When starting down the spiritual path, no one can provide a map that outlines the upcoming choices that must be faced. But the yearning keeps driving the seeker down the path, searching for a sense of God even though that sense is never found by one’s own volition. Yet, there is the continued hope for something will lead to deeper answers.

There is the need to understand more even as that which is being understood becomes incredibly more complex. As more is learned and comprehended by the soul, the difficulty of describing or explaining becomes logarithmically complex. One turns to poetry, paradox, and absurdity because language and description inevitably reduce the clarity of what is being described.

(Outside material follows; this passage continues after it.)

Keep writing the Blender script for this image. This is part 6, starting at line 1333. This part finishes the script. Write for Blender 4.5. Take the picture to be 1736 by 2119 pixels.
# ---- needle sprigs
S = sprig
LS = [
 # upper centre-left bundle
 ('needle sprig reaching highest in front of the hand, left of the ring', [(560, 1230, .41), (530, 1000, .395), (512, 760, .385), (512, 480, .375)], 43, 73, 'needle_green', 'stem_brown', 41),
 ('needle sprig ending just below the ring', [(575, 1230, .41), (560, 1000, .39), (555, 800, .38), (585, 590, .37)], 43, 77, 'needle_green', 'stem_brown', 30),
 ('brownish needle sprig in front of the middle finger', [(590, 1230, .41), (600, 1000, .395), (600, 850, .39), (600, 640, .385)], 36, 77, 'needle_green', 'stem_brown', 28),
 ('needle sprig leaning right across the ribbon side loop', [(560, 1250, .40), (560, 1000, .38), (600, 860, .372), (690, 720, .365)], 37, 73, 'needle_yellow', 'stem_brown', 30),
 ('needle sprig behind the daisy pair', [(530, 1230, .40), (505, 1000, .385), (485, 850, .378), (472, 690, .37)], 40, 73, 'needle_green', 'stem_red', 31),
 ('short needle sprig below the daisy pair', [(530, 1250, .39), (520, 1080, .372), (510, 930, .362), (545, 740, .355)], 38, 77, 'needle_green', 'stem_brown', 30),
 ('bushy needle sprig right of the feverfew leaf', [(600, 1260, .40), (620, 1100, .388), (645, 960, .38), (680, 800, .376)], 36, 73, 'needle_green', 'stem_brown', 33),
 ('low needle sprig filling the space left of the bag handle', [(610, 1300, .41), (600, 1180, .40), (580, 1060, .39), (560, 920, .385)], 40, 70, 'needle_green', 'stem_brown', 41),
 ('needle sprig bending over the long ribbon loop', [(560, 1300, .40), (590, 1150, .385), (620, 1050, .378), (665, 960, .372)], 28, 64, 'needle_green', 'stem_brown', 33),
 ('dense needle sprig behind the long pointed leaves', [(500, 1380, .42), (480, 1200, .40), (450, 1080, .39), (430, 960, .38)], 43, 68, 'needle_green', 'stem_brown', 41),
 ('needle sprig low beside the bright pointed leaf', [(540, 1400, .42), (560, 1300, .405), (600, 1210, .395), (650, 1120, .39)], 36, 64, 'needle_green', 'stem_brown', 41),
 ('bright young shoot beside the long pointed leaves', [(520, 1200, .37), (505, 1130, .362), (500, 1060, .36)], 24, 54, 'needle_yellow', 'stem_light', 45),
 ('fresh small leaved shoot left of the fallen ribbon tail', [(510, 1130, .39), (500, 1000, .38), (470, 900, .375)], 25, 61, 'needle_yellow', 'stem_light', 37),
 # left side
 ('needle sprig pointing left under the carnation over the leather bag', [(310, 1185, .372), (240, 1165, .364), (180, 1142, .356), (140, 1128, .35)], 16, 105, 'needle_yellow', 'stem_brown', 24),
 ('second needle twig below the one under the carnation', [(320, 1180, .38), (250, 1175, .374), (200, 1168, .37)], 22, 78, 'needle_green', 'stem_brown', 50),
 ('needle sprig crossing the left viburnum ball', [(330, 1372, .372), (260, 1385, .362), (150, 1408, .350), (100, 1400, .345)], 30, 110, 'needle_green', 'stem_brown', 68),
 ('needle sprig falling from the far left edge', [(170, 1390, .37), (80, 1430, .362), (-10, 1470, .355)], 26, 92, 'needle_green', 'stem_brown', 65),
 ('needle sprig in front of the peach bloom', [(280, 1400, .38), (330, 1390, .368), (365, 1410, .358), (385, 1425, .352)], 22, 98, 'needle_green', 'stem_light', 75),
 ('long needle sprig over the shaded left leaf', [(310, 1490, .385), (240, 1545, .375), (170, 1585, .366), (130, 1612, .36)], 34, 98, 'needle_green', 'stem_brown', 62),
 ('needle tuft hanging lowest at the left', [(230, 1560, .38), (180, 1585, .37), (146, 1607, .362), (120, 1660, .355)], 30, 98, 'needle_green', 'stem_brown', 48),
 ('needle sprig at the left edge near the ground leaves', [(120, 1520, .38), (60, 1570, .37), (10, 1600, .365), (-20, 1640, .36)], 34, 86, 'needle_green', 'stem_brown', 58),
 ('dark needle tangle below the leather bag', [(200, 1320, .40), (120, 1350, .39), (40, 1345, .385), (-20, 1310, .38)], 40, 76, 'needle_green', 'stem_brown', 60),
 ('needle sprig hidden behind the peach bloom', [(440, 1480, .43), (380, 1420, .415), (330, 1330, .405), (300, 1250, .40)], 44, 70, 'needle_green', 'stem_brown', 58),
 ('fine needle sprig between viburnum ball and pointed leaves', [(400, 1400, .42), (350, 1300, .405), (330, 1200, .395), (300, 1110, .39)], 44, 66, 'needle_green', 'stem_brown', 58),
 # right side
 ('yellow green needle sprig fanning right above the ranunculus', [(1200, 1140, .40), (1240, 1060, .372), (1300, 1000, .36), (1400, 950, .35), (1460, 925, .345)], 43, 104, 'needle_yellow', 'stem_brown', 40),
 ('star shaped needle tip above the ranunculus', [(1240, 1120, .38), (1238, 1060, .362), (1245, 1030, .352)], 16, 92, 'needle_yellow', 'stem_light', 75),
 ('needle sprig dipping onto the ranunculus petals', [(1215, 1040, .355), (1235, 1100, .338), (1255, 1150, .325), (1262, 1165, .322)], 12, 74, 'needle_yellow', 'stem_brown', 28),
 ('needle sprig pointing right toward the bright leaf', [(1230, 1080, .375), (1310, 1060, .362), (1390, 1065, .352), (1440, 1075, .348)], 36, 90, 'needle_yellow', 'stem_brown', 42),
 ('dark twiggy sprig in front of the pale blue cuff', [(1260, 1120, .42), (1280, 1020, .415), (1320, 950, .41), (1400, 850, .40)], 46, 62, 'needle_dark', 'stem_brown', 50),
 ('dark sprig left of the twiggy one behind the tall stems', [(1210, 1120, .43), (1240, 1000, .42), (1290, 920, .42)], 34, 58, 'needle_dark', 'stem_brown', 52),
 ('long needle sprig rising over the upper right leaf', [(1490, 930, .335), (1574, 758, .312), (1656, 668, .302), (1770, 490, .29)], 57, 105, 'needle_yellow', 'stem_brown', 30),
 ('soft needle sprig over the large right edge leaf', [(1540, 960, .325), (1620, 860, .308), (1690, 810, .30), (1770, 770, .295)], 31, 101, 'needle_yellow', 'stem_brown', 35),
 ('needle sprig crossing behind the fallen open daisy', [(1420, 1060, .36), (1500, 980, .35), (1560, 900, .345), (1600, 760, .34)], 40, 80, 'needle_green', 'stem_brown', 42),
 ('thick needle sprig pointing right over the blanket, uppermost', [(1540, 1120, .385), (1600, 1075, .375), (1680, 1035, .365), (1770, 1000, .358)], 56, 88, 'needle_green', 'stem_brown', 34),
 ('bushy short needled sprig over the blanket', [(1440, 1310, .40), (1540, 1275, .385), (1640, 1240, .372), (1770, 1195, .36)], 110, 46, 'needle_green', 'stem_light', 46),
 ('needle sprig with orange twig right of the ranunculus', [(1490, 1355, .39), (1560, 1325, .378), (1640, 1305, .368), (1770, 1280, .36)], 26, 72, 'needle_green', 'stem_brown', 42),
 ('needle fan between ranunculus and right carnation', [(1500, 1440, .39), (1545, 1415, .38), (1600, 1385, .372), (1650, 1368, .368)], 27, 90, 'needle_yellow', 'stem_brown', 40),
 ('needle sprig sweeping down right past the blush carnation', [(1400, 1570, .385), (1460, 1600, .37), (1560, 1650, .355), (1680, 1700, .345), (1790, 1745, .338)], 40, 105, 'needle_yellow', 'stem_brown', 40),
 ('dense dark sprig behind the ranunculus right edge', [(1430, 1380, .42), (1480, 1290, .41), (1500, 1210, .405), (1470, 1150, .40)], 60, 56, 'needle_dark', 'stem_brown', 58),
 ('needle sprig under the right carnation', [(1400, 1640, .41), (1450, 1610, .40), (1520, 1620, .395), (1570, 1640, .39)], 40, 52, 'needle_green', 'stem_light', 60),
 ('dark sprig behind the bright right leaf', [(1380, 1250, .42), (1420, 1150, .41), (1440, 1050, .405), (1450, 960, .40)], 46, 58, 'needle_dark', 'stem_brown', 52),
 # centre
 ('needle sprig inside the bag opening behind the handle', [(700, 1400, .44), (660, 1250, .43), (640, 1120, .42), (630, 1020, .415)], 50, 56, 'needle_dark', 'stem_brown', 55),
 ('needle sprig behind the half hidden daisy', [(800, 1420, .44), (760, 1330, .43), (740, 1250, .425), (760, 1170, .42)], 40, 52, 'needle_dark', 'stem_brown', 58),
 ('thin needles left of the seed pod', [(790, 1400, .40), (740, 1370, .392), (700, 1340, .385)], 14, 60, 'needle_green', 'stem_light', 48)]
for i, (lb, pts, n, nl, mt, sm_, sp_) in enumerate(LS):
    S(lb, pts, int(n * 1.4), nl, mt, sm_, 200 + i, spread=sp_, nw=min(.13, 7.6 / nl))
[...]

This sense of the inexpressible confronts an intellect that is trained to be articulate, to know and use the right words. If only that which is yearned for, that which is of God, were of this world. Then it would permit a clear, even scientific description of who and what it is. But the yearning pushes into the clouded, fog filled areas of seeing and understanding. The groping to understand cannot be gained through the five body senses. Those senses may begin to note some of the shape of that terrain, but it is unable to be described by sight, sound, taste, smell and touch.

In admitting that yearning, confessing the desire to be in a much deeper relationship with God, I must admit that I am becoming such a mystic. Yet I am reluctant both in allowing others to see it and in fully owning that label. What good is a mystic, so separated from the world with a head in the fog, with more questions than answers? Or, perhaps my feet are solidly standing on the ground and I am just seeing the world in a new way?